Usually, Russian Air Force officers make one or two such observation flights in Denmark annually. Last week, Danish observers made similar flights in Russia for five days.

Under the Treaty, countries are to notify each other about their flights 72 hours prior, and Russia did so last week.

Russia’s Antonov-32B will fly out of the aerodrome in Aalborg, and Denmark expects the Russian aircraft to use the route that covers most of the country’s territory.

Usually, 15-20 Russian inspectors take part in such missions, which usually involve 6-8 Danish Defense Ministry officers.

The Treaty on Open Skies entered into force on January 1, 2002, and currently has 34 States Parties. It establishes a program of unarmed aerial surveillance flights over the entire territory of its participants. The treaty is designed to enhance mutual understanding and confidence by giving all participants, regardless of size, a direct role in gathering information about military forces and activities of concern to them.

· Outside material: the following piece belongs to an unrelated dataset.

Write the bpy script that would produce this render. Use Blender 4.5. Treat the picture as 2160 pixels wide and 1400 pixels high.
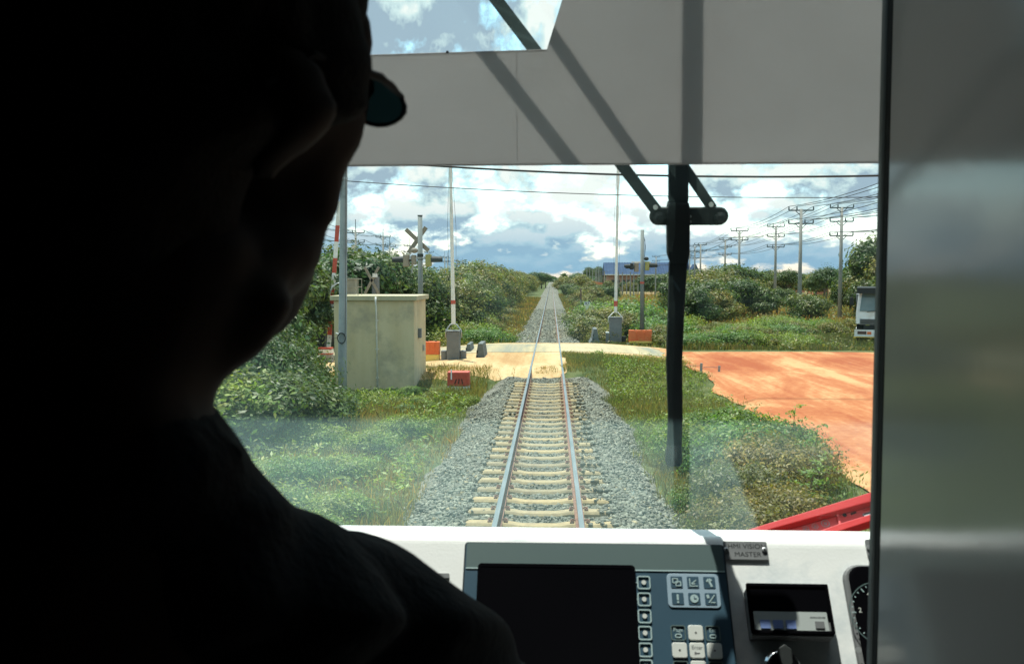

The Vienna Document on Confidence and Security-Building Measures and Disarmament in Europe was adopted by the Organization for Security and Cooperation in Europe (OSCE) in November 2011. It calls for inspections of specific areas and units in order to oversee military activities and make annual assessments of information provided by each member state. The U.S. is a member of the OSCE since 1973, Russia since 1992.